Bilfinger Berger wrote off a total of US$84M of equity investment in two toll tunnel schemes in 2006.

In reporting its results for last year, the German contractor did not break out the tunnelling performance and declined to give details. However, it said that stakes in two struggling toll tunnels, both opened in late 2005, had been written off – the Cross City project in Sydney and the Herren tunnel in Lubeck, Germany.

Most of the write off concerns Cross City, in which Bilfinger still holds a 20% equity stake. The tunnel concessionaire went into receivership at the end of last year, and insolvency specialist KordaMentha is trying to rescue the business (T&TI, January 2007, p10).

In Germany, the 800m long twin bore Herren tunnel under the river Trave has also been struggling with low driver usage. A common feature in both cases has been the alteration in nearby road networks in relation to the tunnels, which has angered drivers.
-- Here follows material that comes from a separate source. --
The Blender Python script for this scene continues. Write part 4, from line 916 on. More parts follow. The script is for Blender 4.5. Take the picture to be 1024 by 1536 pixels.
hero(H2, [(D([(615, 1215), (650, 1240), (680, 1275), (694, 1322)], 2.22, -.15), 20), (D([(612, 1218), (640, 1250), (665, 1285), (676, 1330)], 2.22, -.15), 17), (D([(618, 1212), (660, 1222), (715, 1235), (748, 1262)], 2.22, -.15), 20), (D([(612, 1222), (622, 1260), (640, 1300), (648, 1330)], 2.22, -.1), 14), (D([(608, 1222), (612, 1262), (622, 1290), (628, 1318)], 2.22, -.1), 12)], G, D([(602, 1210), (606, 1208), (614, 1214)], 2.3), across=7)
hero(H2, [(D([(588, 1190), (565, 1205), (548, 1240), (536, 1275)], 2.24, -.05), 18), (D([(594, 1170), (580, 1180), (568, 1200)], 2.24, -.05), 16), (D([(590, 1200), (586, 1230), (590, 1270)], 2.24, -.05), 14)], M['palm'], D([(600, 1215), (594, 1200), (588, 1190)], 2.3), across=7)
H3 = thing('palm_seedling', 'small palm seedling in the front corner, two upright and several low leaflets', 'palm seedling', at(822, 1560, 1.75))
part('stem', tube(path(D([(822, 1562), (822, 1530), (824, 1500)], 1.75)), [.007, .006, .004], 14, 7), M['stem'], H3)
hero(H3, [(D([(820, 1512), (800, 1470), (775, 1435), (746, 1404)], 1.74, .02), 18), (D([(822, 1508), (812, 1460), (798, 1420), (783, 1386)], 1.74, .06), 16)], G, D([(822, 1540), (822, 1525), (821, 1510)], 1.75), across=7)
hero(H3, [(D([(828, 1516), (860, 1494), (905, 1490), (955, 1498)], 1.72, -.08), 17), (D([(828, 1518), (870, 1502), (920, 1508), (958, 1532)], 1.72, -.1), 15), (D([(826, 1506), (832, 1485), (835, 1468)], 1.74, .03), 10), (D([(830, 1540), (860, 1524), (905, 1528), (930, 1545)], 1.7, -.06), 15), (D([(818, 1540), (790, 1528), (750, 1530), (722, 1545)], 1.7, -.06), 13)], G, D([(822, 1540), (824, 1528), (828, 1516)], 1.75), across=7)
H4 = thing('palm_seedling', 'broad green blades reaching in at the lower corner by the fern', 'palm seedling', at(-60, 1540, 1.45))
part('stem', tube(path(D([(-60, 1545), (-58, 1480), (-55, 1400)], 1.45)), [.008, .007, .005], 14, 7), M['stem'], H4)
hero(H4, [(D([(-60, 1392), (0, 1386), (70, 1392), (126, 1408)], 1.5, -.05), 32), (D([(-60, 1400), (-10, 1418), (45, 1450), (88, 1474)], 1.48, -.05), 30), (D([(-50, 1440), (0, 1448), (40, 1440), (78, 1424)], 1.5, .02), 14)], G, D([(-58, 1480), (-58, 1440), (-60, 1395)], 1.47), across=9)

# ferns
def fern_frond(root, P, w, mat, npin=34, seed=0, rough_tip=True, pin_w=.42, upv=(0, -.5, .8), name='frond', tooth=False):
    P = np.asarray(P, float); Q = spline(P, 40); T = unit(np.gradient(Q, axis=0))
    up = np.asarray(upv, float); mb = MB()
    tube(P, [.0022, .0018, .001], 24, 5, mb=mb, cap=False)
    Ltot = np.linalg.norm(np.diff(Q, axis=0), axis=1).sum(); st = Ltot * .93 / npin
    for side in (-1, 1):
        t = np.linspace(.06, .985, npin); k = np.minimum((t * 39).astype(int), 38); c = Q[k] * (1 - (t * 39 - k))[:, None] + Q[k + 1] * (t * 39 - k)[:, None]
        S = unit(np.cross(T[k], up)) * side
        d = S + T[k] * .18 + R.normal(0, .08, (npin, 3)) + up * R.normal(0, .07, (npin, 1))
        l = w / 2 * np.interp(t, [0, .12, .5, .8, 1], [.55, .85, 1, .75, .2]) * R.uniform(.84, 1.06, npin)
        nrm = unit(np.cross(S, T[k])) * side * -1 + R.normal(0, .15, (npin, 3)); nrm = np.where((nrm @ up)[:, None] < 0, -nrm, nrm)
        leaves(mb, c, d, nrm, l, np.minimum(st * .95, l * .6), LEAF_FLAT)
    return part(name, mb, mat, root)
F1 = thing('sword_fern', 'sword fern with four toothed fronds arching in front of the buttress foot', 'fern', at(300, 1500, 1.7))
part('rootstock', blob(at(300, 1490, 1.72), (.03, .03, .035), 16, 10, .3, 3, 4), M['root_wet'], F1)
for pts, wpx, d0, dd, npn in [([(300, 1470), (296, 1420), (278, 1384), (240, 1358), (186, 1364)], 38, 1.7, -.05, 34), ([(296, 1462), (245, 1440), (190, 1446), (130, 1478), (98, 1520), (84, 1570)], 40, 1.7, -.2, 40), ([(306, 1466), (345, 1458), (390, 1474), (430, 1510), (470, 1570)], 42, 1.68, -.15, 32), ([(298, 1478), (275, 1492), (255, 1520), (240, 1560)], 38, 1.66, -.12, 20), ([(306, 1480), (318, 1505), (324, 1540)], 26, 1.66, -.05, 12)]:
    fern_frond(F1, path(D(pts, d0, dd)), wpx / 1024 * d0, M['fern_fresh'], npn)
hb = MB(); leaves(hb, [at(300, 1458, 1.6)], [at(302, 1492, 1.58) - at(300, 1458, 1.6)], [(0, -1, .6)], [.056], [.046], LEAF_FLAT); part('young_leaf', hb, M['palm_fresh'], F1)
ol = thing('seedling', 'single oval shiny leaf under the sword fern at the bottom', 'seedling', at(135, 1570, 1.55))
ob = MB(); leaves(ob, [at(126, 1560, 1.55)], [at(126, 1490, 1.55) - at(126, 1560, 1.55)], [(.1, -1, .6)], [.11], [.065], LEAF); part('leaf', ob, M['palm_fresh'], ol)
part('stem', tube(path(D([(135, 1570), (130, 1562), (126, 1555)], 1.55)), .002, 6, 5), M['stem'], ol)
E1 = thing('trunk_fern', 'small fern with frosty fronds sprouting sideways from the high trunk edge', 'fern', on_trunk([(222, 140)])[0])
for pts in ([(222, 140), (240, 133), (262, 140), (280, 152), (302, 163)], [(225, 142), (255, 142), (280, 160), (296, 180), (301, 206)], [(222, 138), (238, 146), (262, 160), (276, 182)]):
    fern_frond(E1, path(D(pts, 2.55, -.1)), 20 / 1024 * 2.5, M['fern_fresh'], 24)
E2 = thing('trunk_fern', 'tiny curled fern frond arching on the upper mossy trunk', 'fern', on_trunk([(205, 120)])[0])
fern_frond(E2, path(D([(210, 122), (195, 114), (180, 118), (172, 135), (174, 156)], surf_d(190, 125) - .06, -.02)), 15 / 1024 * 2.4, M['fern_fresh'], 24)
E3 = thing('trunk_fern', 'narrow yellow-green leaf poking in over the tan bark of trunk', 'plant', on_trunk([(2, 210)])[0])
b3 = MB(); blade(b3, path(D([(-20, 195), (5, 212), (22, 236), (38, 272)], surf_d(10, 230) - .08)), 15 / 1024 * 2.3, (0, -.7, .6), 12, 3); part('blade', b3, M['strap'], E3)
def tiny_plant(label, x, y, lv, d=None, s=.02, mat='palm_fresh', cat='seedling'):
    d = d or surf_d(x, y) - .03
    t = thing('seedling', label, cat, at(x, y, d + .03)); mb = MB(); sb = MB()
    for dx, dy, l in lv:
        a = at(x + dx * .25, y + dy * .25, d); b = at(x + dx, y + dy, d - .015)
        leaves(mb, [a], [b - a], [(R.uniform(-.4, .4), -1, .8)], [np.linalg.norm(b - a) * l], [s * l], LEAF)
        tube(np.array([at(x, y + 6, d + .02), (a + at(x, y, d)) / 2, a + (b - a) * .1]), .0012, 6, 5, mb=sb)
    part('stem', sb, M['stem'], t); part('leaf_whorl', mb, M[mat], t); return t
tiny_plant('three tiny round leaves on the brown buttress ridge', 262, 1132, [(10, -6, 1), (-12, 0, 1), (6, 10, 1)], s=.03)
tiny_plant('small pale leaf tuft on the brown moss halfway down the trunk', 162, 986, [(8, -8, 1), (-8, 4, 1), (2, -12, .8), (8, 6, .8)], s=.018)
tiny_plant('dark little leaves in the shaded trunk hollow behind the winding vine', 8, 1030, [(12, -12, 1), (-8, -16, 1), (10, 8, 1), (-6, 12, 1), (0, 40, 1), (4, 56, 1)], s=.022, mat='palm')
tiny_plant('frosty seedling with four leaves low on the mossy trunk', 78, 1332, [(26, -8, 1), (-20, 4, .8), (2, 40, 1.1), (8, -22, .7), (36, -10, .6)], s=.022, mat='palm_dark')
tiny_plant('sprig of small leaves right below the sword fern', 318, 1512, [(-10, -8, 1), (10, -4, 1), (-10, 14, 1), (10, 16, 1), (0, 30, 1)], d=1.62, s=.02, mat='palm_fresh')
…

The contractor continues to hold a 50% stake in the 30-year Herren tunnel concession alongside its JV partner Hochtief, which stated separately last year its stake was US$14.7M. The twin tube project has tunnel diameters of 10.4m and cost about US$240M.

Bilfinger has shifted its strategy on equity involvement in privately financed transport projects to limit risks on traffic volumes. The strategy does not impact its involvement in the Brisbane bypass.

At group level, Bilfinger posted earnings before interest, taxes and amortisation (EBITDA) up 57% to US$240M. Output was 12% up at just over US$10.53bn, and the order backlog was a quarter higher at US$2.67bn.